Linn rapidly moved on from just making one product to the concept of creating total systems, from source to speakers, and has developed this in more recent years with ever greater integration. Having moved into digital audio with its first CD-playing components – the Karik CD transport and Numerik DAC, both following the company trend of using Ks where the rest of the world stuck with Cs – it now has systems digitising even the signal from its turntables and keeping them that way through multiple stages of processing before they’re eventually passed to the speakers.

Current Linn systems have both Space Optimisation, to tune a set-up to the room in which it’s used, and Exakt, which replaces the physical crossovers in the company’s speakers – and those from a number of third-party brands – with upgradable software-based filtering, bringing further integration.

Networking

Linn has always been known for being outspoken and iconoclastic – founder Tiefenbrun was never one to hold back with his opinions – and it created major waves with its 2009 announcement that it was halting CD player production to concentrate on network music systems.

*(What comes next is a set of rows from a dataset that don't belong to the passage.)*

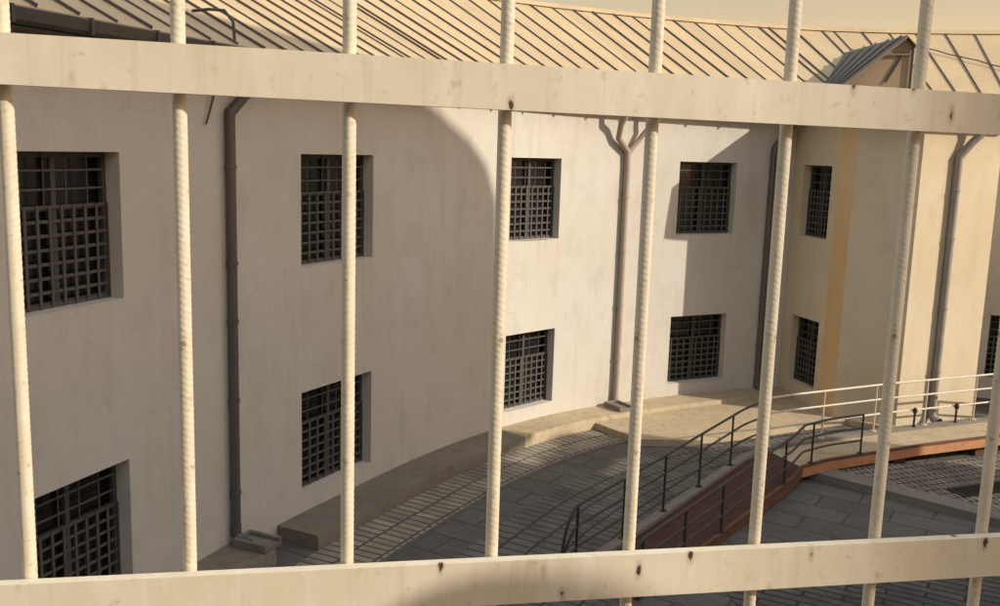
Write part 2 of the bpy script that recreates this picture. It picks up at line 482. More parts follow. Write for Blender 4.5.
jobs = [(MAIN, a, b, *r) for a, b in spans for r in (UPP, LOW)] + [(sideB, bB[0], bB[1], *r) for r in (UPP, LOW)] + [(MAIN, q_far, q_far + 1.25, *r) for r in (UPP, LOW)]
for cv, a, b, z0, z1 in jobs:
    pa, pb = cv.at(a)[0], cv.at(b)[0]
    w = window_proto((pb - pa).length, z1 - z0)
    w.parent = bld
    place(w, cv, a, b, z0)

# eave: soffit, gutter; roof with standing seams, ridge cap and back slope
q0, q1 = 0.0, LEN
OV = .36
SL = .495
def rz(o): return 6.16 + (o + OV + .06) * SL
RB = 4.2
mb = MB(); mb.sweep(MAIN, q0, q1, [(0.0, 5.985), (-OV, 5.985)]); mb.build('soffit', M_soffit, bld, smooth=True)
mb = MB()
mb.sweep(MAIN, q0, q1, [(-OV, 5.99), (-OV, 6.13), (-OV - .004, 6.13), (-OV - .03, 6.02), (-OV - .075, 6.0), (-OV - .12, 6.03), (-OV - .135, 6.13), (-OV - .125, 6.14), (-OV - .11, 6.05), (-OV - .07, 6.025)], closed=False)
for k in range(int(LEN / .9)):
    p, n = MAIN.at(.4 + k * .9, -OV - .068); t = Vector((n.y, -n.x, 0))
    mb.box((p.x, p.y, 6.075), .03, .16, .15, t, Vector((n.x, n.y, 0)))
mb.build('gutter', M_gutter, bld, smooth=True)
mb = MB(); mb.sweep(MAIN, q0, q1, [(-OV - .06, rz(-OV - .06) - .03), (-OV - .06, rz(-OV - .06)), (1.0, rz(1.0)), (2.8, rz(2.8)), (RB, rz(RB)), (RB + 3.2, rz(RB) - 3.2 * SL)], step=.3)
roof = mb.build('roof', M_roof, bld, smooth=True)
mb = MB(); k = 0; q = .3
while q < LEN - .2:
    wd = random.choice((.013, .015, .018, .018, .03)); hh = random.uniform(.02, .036)
    p0, n = MAIN.at(q, -OV - .055); p1, _ = MAIN.at(q, RB - .03)
    A, B = Vector((*p0, rz(-OV - .055))), Vector((*p1, rz(RB - .03)))
    D = (B - A).normalized(); t = Vector((n.y, -n.x, 0)); up = t.cross(D); up = -up if up.z < 0 else up
    mb.box((A + B) / 2 + up * (hh / 2 - .01), wd, (B - A).length, hh + .02, t, D, up)
    q += random.uniform(.45, .51) if random.random() > .09 else .2
mb.build('seam', M_seam, roof)
mb = MB(); mb.sweep(MAIN, q0, q1, [(RB - .16, rz(RB - .16) + .03), (RB, rz(RB) + .07), (RB + .16, rz(RB - .16) + .03)], step=.3); mb.build('ridge_cap', M_roof, roof, smooth=True)

# lightning cable lying across the seams and a hook by the eave
mb = MB(); pts = []
qa, qb = MAIN.hit(938, 300), MAIN.hit(1005, 300) + 1.2
for k in range(13):
    f = k / 12; p, n = MAIN.at(qa + (qb - qa) * f, 3.0 - 2.3 * f); o = 3.0 - 2.3 * f
    pts.append(Vector((*p, rz(o) + .075 + .012 * math.sin(k * 2.1))))
mb.tube(pts, .016, 6); mb.build('lightning_cable', M_seam, roof)
mb = MB()
hq = MAIN.hit(214, 60)
P = lambda o, dz: Vector((*MAIN.at(hq, o)[0], rz(o) + dz))
mb.tube([P(-.3, -.02), P(-.28, .20), P(-.16, .27), P(.06, .18), P(.3, .05)], .018, 6)
mb.build('snow_hook', M_gutter, roof)

# bay eave and low roof
def offs(pts, d):
    out = []
    for i, p in enumerate(pts):
        ns = []
        if i > 0: e = (p - pts[i - 1]).normalized(); ns.append(Vector((e.y, -e.x)))
        if i < len(pts) - 1: e = (pts[i + 1] - p).normalized(); ns.append(Vector((e.y, -e.x)))
        n = sum(ns, Vector((0, 0))).normalized(); k = 1 / max(.3, n.dot(ns[0]))
        out.append(p + n * d * k)
    return out
BP = [I0, C1, C2, C3, I1]
E1 = offs(BP, OV + .10)
mb = MB()
Z3 = lambda p, z: Vector((p.x, p.y, z))
for i in range(4):
    a, b, c, d = E1[i], E1[i + 1], BP[i + 1], BP[i]
    mb.quad(Z3(a, 5.978), Z3(b, 5.978), Z3(c, 5.978), Z3(d, 5.978))
    mb.quad(Z3(a, 5.978), Z3(b, 5.978), Z3(b, 6.13), Z3(a, 6.13))
mb.build('bay_eave', M_soffit, bld)
mb = MB()
apexL, apexR = Vector((8.2, 22.6)), Vector((9.2, 22.5))
top = [Vector((6.6, 22.2)), Vector((7.9, 21.2)), Vector((8.5, 21.0)), Vector((9.1, 21.3)), Vector((9.9, 22.6))]
for i in range(4):
    mb.quad(Z3(E1[i], 6.134), Z3(E1[i + 1], 6.134), Z3(top[i + 1], 6.62), Z3(top[i], 6.62 if 0 < i else 6.5))
mb.quad(*[Z3(p, 6.62) for p in top])
mb.build('bay_roof', M_roof, bld)

# dormer on the roof above the bay
dm = MB(); Y0 = 21.0
gx0, gxa, gx1 = 7.22, 8.42, 8.62
zb, za = 6.45, 7.70
Y1 = 25.2
V3 = Vector
dm.quad(V3((gx0 - .12, Y0 - .14, zb + .18)), V3((gxa, Y0 - .14, za + .02)), V3((gxa, Y1, za + .02)), V3((gx0 - .12, Y1 - 2.8, zb + .18)))
dm.quad(V3((gxa, Y0 - .14, za + .02)), V3((gx1 + .06, Y0 - .14, za - .22)), V3((gx1 + .06, Y1, za - .22)), V3((gxa, Y1, za + .02)))
for k in range(6):
    f = k / 5.6
    y = Y0 + .05 + 4.0 * f
    dm.tube([V3((gx0 - .12, Y0 + .05 + 1.55 * f, zb + .20)), V3((gxa, y + .1, za + .045))], .022, 5)
dobj = dm.build('dormer', M_dormer, bld)
dm = MB()
dm.quad(V3((gx0, Y0, zb)), V3((gx1, Y0, zb)), V3((gx1, Y0, za - .20)), V3((gxa, Y0, za)), V3((gx0, Y0, zb + .24)))
dm.quad(V3((gx1, Y0, zb)), V3((gx1, Y1, zb)), V3((gx1, Y1, za - .2)), V3((gx1, Y0, za - .2)))
dm.quad(V3((gx0, Y1, zb)), V3((gx0, Y0, zb)), V3((gx0, Y0, zb + .24)), V3((gx0, Y1, zb + .24)))
dm.build('gable', M_board, dobj)
dm = MB()
dm.tube([V3((8.1, Y0 - .03, zb + .3)), V3((8.44, Y0 - .03, zb + .92))], .022, 6)
dm.tube([V3((gx1, Y0 - .05, zb)), V3((gx1, Y0 - .05, za - .2))], .03, 6)
dm.build('strut', M_gutter, dobj)
dm = MB(); dm.tube([V3((gx0 - .1, Y0 - .15, zb + .15)), V3((gxa, Y0 - .15, za - .02))], .03, 6)
dm.tube([V3((7.98, Y0 - .04, zb + .86)), V3((8.6, Y0 - .04, zb + .88))], .022, 6)
dm.build('barge_board', M_kerb, dobj)

# downpipes (parts of the building, brackets and shoes under them)
def downpipe(curve, u, ztop, heads, m, r=.055, zb=.0, brk=(.9, 2.0, 3.1, 4.2), v=300, shoe=True):
    q = curve.hit(u, v)
    def P(dq, o, z): p, _n = curve.at(q + dq, o); return Vector((p.x, p.y, z))
    mb = MB(); d = -.075
    mb.tube([P(0, d, zb + .12), P(0, d, 1.8), P(0, d, 3.4), P(0, d, ztop)] + heads(P, d)[0], r, 12)
    for h in heads(P, d)[1:]: mb.tube(h, r * .85, 10)
    o = mb.build('downpipe', m, bld, smooth=True)
    for z in brk:
        bm = MB(); bm.tube([P(0, d, z - .02), P(0, d, z + .02)], r + .012, 12); p, n = curve.at(q, -.02)
        bm.box((p.x, p.y, z), .03, .05, .03, Vector((n.y, -n.x, 0)), Vector((n.x, n.y, 0)))
        bm.build('bracket', m, o)
    if shoe:
        bm = MB(); bm.tube([P(0, d, zb + .22), P(0, d, zb + .10), P(0, d - .06, zb + .03), P(0, d - .2, zb - .01)], [r + .006, r + .006, r + .01, r + .014], 12, cap=False)
        bm.build('outlet_shoe', m, o, smooth=True)
    return o
H = -OV - .06
downpipe(MAIN, 228, 5.32, lambda P, d: [[P(.0, d, 5.42), P(.32, -.20, 5.78), P(.42, H, 5.92), P(.42, H, 6.02)]], M_pipe, .06, zb=.05, brk=(.7, 1.9, 2.9, 3.62, 4.78))
downpipe(MAIN, 618, 4.9, lambda P, d: [[P(-.02, d, 5.12), P(-.30, -.12, 5.36), P(-.34, -.22, 5.62), P(-.36, H, 5.86), P(-.36, H, 6.02)],
                                      [P(0, d, 5.06), P(.12, d, 5.2), P(.42, -.22, 5.62), P(.56, H, 5.86), P(.56, H, 6.02)]], M_pipe_b, .06, zb=-.08)
downpipe(MAIN, 761, 5.2, lambda P, d: [[P(.02, d, 5.3), P(.2, -.2, 5.62), P(.30, H, 5.86), P(.30, H, 6.02)]], M_pipe, .065, zb=-.08)
downpipe(sideD, 941, 5.15, lambda P, d: [[P(.0, d, 5.2), P(.22, -.16, 5.5), P(.5, -.36, 5.86), P(.5, -.40, 6.02)]], M_pipe_c, .075, zb=-.1, brk=(.9, 2.2, 3.6, 4.55))
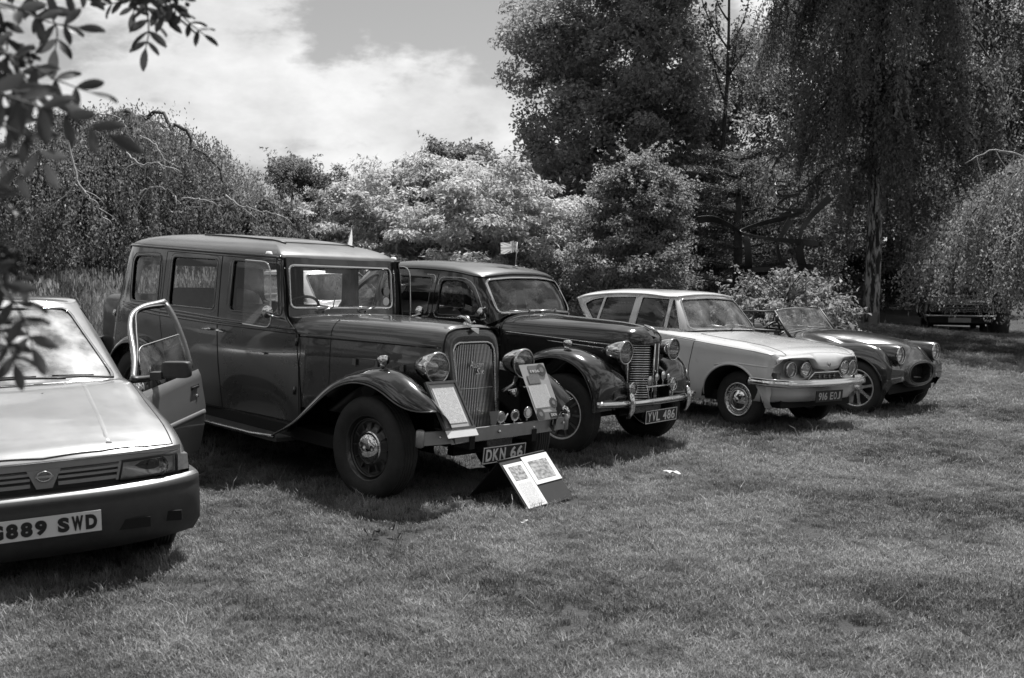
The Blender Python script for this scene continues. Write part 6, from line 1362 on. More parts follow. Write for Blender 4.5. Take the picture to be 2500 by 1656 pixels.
def tree(name, label, cat, base, H, R0, prof, nclump, nleaf, leaf, lo, hi, seed, z0=.12, trunk_r=.16, clump_r=.16, lump=.3, up=.6, out=.5, rand=.8, droop=.2, flat=.75, group=None, spikes=0, trunks=1, ratio=.55, trans=.35, bark=.035, lean=(0, 0), squash=(1, 1), tone0=.5, lobes=0):
    r = np.random.default_rng(seed); x0, y0 = base; zb = gz(x0, y0); root = thing(name, label, cat, (x0, y0, zb), group=group)
    # clump centres on a lumpy shell
    u = r.uniform(0, 1, nclump); th = r.uniform(0, 2 * np.pi, nclump); z = z0 + (1 - z0) * u
    lum = 1 + lump * (fbm(np.cos(th) * 1.7 + 7, z * 4 + np.sin(th) * 1.7, seed, 3) - .5) * 2
    rr = np.interp(z, prof[0], prof[1]) * R0 * lum * (1 - .75 * r.uniform(0, 1, nclump) ** 3.0)
    cen = np.stack([rr * np.cos(th) * squash[0] + lean[0] * z, rr * np.sin(th) * squash[1] + lean[1] * z, z * H], 1); cr = clump_r * R0 * r.uniform(.6, 1.35, nclump); rad = np.stack([cr, cr, cr * flat], 1)
    if lobes:
        nl = int(nclump * .72); cz = r.uniform(z0 + .12, .90, lobes); ca = np.arange(lobes) * 2.4 + r.uniform(0, .9, lobes); cb = np.interp(cz, prof[0], prof[1]) * R0; lr = np.maximum(cb * r.uniform(.38, .62, lobes), .22 * R0); lc = np.stack([cb * .66 * np.cos(ca) * squash[0], cb * .66 * np.sin(ca) * squash[1], cz * H], 1)
        q = r.integers(0, lobes, nl); d = unit(r.normal(size=(nl, 3)) + np.array([0, 0, .25])); cen[:nl] = lc[q] + d * lr[q][:, None] * np.array([1, 1, .8]) * r.uniform(.6, 1.08, nl)[:, None]; cen[nl:] *= [.86, .86, .95]; cen[:, 2] = np.clip(cen[:, 2], z0 * H * .6, H * 1.04)
    wts = [1.0] * nclump
    if spikes:
        q = r.uniform(0, 2 * np.pi, spikes); zt = H * r.uniform(.55, 1.0, spikes); br = np.interp(zt / H, prof[0], prof[1]) * R0
        for a, zz, b in zip(q, zt, br):
            L = R0 * r.uniform(.25, .55); d = np.array([math.cos(a) * .75, math.sin(a) * .75, r.uniform(.3, 1.3)]); d /= np.linalg.norm(d)
            for s in np.linspace(.1, 1, 6): cen = np.vstack([cen, [np.array([b * math.cos(a) * .8, b * math.sin(a) * .8, zz * .93]) + d * L * s + [0, 0, -.12 * L * s * s]]]); rad = np.vstack([rad, [[.040 * R0 * (1.3 - s)] * 3]]); wts.append(.10 * (1.25 - s))
    V, F, t = clump_leaves(r, cen, rad, nleaf, leaf, np.array([0, 0, H * .45]), up, out, rand, droop, tone0=tone0, ratio=ratio, wts=wts)
    mesh_obj('crown', V, F, leaf_mat('leaf_%s_%d' % (name, seed), lo * 1.45, hi * 1.45, trans + .12), root, smooth=False, attrs={'tone': t})
    for k in range(trunks):
        a0 = r.uniform(0, 6.28); off = .0 if trunks == 1 else .12 * R0
        top = np.array([lean[0] * .7 + r.normal(0, .05 * R0) + off * 3 * math.cos(a0), lean[1] * .7 + off * 3 * math.sin(a0), H * .58]); b = np.array([off * math.cos(a0), off * math.sin(a0), -.12])
        P = curve([b, b * .4 + top * .3 + [r.normal(0, .03) * R0, 0, -.0], b * .1 + top * .65, top], 14); mb = MB(); mb.tube(P, np.linspace(trunk_r, trunk_r * .22, 14), 9)
        tk = mb.build('trunk', mat('bark_%d' % int(bark * 1000), bark, .9, var=.5, vscale=10, bump=.6, bscale=18), root)
        for j in range(10):
            i = int(r.integers(3, 12)); c_ = cen[r.integers(0, len(cen))]; s = P[i]
            mid = (s + c_) / 2 + [0, 0, .12 * np.linalg.norm(c_ - s)]; mb = MB(); mb.tube(curve([s, mid, c_], 8), np.linspace(trunk_r * .35 * (1 - i / 16), .008, 8), 5); mb.build('limb', tk.data.materials[0], tk)
    return root
def px(x, depth): return (x - 1250) / 2720 * depth
def pz(y, depth): return CAM_H + (596 - y) / 2720 * depth
DOME = ([0, .12, .3, .5, .7, .85, .95, 1.0], [.72, .95, 1.0, .97, .82, .58, .34, .12])
OVAL = ([0, .15, .35, .55, .75, .9, 1.0], [.45, .78, .98, 1.0, .82, .50, .14])
CONE = ([0, .1, .3, .5, .7, .85, 1.0], [.85, 1.0, .86, .66, .44, .26, .06])
def height(py, d, x): return pz(py, d) - gz(px(x, d), d)
G1 = 'broad-leaved trees behind the lawn'
tree('loose_bush', 'feathery dark shrub with long whippy shoots between the weeping dome and the pale-leaved bush', 'bush', (px(725, 25), 25), height(385, 25, 725), 1.50, OVAL, 300, 46000, .075, .045, .17, 11, z0=.02, trunk_r=.05, spikes=46, trunks=4, lobes=9, lump=.45, rand=1.0, ratio=.42, clump_r=.13)
tree('pale_leaved_bush', 'broad dome bush with pale sunlit leaves behind the roofs of the two oldest cars', 'bush', (px(1105, 23.5), 24), height(395, 24, 1105), 3.0, DOME, 700, 112000, .115, .11, .42, 12, z0=.02, trunk_r=.10, trunks=3, flat=.40, lobes=22, up=1.15, out=.35, rand=.5, droop=.5, lump=.22, clump_r=.115, ratio=.42, trans=.25)
tree('rear_tree', 'small thin-crowned tree peeping over the pale-leaved bush', 'tree', (px(1110, 33), 33), height(345, 33, 1110), 1.9, OVAL, 200, 24000, .10, .045, .16, 13, z0=.15, trunk_r=.08, clump_r=.16, spikes=26, lobes=7, lump=.4, rand=1.0)
tree('tall_tree', 'tallest dark rounded tree against the sky above the black saloon', 'tree', (px(1500, 30), 30.5), 10.6, 3.0, ([0, .12, .25, .45, .65, .8, .92, 1.0], [.45, .72, .95, 1.0, .93, .80, .52, .2]), 1000, 150000, .12, .055, .25, 14, z0=.08, trunk_r=.26, clump_r=.15, lump=.30, lobes=26, flat=.7, rand=.9, group=G1)
tree('hawthorn', 'grey-leaved conical hawthorn behind the white roof of the pale saloon', 'tree', (px(1565, 22), 22.2), height(372, 22.2, 1565), 1.95, CONE, 480, 76000, .068, .058, .20, 15, z0=.03, trunk_r=.12, trunks=2, spikes=60, flat=.55, lobes=13, up=.8, lump=.34, clump_r=.13, rand=.8)
tree('dark_tree', 'dark tree filling the gap right of the tall rounded tree', 'tree', (px(1800, 32), 33), 8.2, 2.6, OVAL, 480, 70000, .11, .042, .19, 16, z0=.03, lobes=15, trunk_r=.22, lump=.35, group=G1)
tree('dark_tree', 'shadowed tree behind the crown of the silver birch', 'tree', (px(2080, 33), 35), 10.5, 3.3, OVAL, 520, 70000, .115, .036, .165, 17, z0=.02, lobes=16, trunk_r=.25, lump=.35, group=G1)
tree('dark_tree', 'big dark tree at the right edge above the arching pale branches', 'tree', (px(2480, 28), 29), 11.0, 3.3, OVAL, 560, 80000, .115, .036, .175, 18, z0=.22, lobes=18, trunk_r=.28, lump=.38, group=G1)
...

The press headlines that this signalled the death of the CD were, to quote Mark Twain, ‘greatly exaggerated’, but Linn has gone on to spearhead the move of high-end hi-fi into network audio, right up to its current DSM models, from the flagship Klimax DSM – built, like all Linn digital products around proprietary DAC, amplifier and power supply technologies – to the highly configurable Selekt DSM model, which can be anything from a standalone player to a complete ‘just add speakers’ music system.

Far from being the ‘heels dug in’ preacher that only analogue would do that it was in the early days, Linn has gone on to promote its products on a variety of platforms: it was an early adopter of the idea of custom-built hi-fi systems for cars with its offering for the Aston Martin V12 Vanquish and DB9, starting in 2002; as far back as 1993 fitted the liner Queen Elizabeth 2 with Linn systems and speakers throughout; and installed a complete system in a custom Music Room in Virgin Atlantic’s Upper Class lounge at Heathrow, where the stack of identical black boxes often baffled travellers trying to work out how to play a CD! 

Reaching a Klimax

Still proudly Scottish, the company still makes its products almost from scratch, from working metal and assembling its circuitboards to assembling finished units, in its factory on the outskirts of Glasgow. But we’ve come a long way in the story of its iconic LP12 turntable: initially launched at well under £100 without a tonearm, a full-house Klimax LP12 complete with arm and cartridge is now north of £25,000, and the recent 50th anniversary LP12-50, with industrial design by former Apple style guru Jonny Ive in a limited run of 250 units, will set you back about twice that.